MillenniumPost
Opinion

Bans are no joking matter

The government is mulling pulling out cartoons and drawings from all school textbooks after the row over the Ambedkar cartoon in the Lok Sabha. There are few things to consider here. The week that the country is celebrating its Parliament turning 60 turned out to be one when all the ugliness that has in recent decades engulfed the hallowed portals of the House came to fore one again showing that our MPs are willing not to listen and learn even less. Secondly, satirical and political cartoons and their wider dissemination are indications of a country’s maturity. If a country does not know to laugh at itself, then there is no country more melancholic than that. Third, harmless but funny cartoons in school textbooks, which have always existed, do not harm impressionable minds but on the contrary teach them how one can see the lighter side of often grim things. It is true that cartoons should not be offensive or hurt the sentiments of the people but this is rarely the case.
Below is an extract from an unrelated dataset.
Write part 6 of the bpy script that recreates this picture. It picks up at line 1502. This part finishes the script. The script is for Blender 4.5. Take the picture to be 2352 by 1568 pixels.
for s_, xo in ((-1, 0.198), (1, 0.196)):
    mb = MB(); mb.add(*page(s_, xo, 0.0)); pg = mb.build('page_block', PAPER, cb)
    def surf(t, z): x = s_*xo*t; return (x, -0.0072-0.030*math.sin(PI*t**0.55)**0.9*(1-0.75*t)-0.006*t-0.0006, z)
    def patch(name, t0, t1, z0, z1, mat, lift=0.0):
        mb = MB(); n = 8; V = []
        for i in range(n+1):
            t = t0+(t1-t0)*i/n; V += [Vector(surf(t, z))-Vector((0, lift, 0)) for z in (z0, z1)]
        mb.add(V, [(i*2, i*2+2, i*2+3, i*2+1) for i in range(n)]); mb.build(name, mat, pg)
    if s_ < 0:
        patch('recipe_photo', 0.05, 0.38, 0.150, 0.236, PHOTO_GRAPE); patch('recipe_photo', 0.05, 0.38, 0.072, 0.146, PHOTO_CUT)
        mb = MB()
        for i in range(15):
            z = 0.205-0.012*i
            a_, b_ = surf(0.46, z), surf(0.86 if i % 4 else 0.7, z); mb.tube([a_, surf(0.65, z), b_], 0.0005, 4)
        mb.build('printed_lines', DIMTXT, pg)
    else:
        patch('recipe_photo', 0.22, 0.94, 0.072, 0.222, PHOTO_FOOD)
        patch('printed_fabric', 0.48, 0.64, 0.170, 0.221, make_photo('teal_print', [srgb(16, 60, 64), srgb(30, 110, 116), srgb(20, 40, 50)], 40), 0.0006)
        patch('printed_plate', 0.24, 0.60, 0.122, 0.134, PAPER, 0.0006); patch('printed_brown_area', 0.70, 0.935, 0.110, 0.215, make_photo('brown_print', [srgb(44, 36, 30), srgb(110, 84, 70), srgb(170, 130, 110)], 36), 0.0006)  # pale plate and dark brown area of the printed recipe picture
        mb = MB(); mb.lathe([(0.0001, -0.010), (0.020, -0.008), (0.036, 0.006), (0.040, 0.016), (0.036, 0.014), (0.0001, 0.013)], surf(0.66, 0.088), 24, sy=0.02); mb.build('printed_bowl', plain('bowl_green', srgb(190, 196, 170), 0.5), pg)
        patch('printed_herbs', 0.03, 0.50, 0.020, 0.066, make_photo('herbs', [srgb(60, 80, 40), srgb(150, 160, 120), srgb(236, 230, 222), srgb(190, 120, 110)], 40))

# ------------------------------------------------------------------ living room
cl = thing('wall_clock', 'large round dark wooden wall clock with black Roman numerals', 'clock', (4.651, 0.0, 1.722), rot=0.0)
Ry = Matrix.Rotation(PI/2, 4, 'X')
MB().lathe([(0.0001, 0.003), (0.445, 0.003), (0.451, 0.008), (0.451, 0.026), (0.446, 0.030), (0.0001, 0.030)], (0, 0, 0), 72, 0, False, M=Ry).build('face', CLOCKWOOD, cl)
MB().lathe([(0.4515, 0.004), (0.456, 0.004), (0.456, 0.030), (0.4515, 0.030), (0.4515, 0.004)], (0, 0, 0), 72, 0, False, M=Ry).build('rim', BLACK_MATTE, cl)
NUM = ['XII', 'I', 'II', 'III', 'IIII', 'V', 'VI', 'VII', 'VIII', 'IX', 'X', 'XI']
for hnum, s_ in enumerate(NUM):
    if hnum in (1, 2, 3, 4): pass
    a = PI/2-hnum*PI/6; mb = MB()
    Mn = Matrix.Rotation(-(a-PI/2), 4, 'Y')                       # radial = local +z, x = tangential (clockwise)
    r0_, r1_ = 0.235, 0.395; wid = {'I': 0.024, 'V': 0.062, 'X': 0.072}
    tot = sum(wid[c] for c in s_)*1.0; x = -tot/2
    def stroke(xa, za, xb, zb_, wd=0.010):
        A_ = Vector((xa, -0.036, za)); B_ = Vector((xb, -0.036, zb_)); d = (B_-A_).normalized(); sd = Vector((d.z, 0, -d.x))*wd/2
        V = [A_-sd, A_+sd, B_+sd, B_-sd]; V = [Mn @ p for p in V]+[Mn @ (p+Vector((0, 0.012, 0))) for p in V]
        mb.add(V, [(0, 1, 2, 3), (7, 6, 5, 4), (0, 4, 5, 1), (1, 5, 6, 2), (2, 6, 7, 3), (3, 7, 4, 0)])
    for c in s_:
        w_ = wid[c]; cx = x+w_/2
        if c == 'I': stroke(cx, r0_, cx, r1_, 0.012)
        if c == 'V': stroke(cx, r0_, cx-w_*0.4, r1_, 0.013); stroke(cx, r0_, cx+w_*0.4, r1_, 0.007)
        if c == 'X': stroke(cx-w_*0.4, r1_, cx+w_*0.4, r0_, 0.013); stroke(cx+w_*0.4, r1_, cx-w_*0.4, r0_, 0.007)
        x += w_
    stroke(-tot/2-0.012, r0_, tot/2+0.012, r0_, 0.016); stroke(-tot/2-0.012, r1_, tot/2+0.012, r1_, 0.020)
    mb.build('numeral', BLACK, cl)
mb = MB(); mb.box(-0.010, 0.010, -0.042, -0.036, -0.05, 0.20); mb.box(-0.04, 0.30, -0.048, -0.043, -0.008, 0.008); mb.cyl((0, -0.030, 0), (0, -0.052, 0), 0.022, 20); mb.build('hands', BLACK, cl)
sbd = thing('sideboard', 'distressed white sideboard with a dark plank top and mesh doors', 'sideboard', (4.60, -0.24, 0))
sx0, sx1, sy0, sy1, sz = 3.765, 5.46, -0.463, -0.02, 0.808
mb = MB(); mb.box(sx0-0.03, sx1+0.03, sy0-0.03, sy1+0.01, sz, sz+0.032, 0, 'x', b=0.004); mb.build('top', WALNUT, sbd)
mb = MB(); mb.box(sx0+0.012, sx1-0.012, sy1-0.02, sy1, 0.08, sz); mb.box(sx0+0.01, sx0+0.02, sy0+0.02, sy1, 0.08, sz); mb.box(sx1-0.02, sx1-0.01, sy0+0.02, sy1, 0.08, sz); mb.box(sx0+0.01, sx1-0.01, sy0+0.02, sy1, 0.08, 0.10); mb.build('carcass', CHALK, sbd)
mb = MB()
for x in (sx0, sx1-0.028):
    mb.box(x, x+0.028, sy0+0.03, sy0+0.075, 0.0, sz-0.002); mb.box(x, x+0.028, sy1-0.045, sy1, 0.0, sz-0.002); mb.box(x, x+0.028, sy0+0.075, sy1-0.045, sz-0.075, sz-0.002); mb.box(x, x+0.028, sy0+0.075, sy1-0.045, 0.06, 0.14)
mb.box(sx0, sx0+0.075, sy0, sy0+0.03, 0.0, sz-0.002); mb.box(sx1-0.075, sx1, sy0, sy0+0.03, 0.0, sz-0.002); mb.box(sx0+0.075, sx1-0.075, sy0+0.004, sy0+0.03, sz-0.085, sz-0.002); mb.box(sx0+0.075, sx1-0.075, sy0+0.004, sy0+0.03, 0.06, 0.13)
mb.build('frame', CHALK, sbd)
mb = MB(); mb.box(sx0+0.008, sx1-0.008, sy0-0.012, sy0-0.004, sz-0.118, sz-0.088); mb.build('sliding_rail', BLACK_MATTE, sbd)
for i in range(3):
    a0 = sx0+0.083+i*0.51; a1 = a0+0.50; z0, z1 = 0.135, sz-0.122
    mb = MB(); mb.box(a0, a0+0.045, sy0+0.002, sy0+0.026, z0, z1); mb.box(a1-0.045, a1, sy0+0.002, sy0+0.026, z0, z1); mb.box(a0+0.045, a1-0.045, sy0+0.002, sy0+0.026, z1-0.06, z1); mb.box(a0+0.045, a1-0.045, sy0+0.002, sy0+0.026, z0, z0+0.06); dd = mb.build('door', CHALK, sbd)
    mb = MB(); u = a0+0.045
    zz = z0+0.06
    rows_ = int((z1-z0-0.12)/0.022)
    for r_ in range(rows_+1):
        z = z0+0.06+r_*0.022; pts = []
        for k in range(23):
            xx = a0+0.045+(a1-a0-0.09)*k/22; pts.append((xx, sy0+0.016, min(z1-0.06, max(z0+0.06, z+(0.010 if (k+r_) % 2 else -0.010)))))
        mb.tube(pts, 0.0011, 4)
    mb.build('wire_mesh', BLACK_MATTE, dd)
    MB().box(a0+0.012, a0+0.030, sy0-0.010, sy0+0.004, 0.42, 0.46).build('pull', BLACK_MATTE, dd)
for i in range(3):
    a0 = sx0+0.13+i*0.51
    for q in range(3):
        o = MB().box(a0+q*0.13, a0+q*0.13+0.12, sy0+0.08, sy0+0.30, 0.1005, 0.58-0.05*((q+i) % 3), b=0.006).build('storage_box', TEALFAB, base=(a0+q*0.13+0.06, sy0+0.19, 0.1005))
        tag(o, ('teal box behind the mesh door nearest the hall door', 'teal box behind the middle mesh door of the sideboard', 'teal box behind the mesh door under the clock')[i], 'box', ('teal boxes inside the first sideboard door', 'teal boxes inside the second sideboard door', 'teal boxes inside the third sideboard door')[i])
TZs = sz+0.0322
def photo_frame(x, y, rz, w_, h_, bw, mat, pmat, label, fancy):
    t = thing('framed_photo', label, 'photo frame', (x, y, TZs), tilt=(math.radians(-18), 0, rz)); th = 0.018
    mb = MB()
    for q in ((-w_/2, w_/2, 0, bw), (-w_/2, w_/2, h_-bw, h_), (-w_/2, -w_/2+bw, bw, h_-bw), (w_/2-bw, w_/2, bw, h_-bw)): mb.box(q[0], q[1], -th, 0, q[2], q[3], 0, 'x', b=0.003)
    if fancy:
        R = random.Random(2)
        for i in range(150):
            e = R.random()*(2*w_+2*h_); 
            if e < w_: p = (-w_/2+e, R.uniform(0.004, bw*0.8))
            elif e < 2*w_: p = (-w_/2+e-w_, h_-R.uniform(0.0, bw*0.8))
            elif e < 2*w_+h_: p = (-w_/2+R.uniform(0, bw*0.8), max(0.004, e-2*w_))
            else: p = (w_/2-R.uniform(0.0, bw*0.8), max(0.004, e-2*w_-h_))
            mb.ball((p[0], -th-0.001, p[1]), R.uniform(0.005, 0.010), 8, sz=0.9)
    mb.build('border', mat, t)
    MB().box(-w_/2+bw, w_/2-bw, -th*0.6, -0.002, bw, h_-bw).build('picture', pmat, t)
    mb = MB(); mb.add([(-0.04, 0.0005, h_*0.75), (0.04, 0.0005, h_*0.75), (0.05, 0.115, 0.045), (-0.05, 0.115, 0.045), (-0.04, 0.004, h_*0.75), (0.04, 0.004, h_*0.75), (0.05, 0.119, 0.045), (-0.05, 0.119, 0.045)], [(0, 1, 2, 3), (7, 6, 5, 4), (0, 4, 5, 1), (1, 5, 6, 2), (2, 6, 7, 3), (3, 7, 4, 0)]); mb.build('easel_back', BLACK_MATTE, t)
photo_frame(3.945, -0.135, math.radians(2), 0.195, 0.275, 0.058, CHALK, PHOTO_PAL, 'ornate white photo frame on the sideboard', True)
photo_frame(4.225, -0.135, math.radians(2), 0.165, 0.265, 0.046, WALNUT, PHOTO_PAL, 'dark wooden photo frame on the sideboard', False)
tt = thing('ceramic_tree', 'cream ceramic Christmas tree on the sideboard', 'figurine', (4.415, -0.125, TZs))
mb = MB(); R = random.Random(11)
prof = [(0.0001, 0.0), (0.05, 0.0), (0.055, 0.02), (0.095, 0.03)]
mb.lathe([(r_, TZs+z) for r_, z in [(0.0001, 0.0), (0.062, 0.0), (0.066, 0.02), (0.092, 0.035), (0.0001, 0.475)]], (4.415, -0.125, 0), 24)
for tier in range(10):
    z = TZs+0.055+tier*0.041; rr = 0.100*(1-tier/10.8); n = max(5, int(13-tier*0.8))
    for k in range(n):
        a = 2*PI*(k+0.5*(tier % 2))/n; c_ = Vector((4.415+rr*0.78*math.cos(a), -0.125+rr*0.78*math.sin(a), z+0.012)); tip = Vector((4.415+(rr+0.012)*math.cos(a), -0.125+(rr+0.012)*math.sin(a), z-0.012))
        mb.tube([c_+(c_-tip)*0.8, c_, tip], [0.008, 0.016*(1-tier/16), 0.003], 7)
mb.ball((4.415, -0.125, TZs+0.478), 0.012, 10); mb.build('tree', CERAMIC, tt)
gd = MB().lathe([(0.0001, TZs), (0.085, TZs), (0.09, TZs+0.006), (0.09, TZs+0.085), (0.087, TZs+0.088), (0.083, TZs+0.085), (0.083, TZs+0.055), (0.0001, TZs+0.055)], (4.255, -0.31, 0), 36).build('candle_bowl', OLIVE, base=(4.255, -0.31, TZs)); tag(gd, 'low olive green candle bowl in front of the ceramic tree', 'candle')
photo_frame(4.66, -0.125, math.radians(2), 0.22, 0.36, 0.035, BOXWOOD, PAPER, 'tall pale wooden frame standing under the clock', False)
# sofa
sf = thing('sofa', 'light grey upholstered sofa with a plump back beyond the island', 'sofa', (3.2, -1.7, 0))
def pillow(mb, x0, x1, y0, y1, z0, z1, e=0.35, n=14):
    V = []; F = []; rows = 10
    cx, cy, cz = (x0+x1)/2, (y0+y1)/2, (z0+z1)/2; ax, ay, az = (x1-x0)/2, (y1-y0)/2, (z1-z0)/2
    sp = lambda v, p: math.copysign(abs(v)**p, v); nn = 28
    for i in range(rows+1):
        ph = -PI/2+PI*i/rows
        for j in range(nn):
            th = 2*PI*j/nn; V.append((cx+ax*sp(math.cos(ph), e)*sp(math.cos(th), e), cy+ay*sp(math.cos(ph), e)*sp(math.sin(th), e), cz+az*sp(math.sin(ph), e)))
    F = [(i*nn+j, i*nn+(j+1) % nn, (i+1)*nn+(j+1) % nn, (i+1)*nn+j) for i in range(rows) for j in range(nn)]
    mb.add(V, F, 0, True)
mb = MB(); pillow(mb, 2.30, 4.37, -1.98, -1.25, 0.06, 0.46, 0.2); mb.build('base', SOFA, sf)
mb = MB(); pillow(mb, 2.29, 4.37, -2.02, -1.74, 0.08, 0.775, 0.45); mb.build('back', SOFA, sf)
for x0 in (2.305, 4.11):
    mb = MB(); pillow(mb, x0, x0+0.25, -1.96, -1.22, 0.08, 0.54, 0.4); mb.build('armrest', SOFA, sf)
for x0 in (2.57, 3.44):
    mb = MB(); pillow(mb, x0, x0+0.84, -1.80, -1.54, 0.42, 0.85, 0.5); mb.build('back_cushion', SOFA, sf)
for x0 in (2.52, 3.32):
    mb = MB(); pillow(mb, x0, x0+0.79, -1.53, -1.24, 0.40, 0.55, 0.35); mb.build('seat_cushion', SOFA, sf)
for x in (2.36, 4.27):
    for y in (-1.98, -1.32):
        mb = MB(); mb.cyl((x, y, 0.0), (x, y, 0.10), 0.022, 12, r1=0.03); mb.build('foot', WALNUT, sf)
They should, in particular, not be drawn on sensitive subjects like religion.  

The most crucial part is that by barring cartoons the government seems to be throwing out the baby with the bathwater. Globally, pedagogic techniques of teaching are becoming more visual and applied, in tune with changing cultural and educational practices. Students and the young population are suffering from attention deficiency and to address this problem, which now operates on an endemic scale, researchers are evolving innovative techniques by which students’ attention can be retained over the given period of time. And one of the more dependable and usable techniques here are drawings and cartoons. Graphic novels are becoming part of syllabi and a whole lot on civic, scientific and humanities materials are being explored through graphic techniques. The government has not made it clear if it intends to put a break to all such initiatives but if it does to avoid ‘controversy’, then it is going against the motion  of pedagogic practices worldwide. That will be a huge disservice to the young learners and students. The government must do a lot of thinking before it could summarily ban cartoons and graphic techniques and that too at the behest of a few ill-informed MPs and politicians. Surely political cartoons and pedagogic techniques are not the same thing.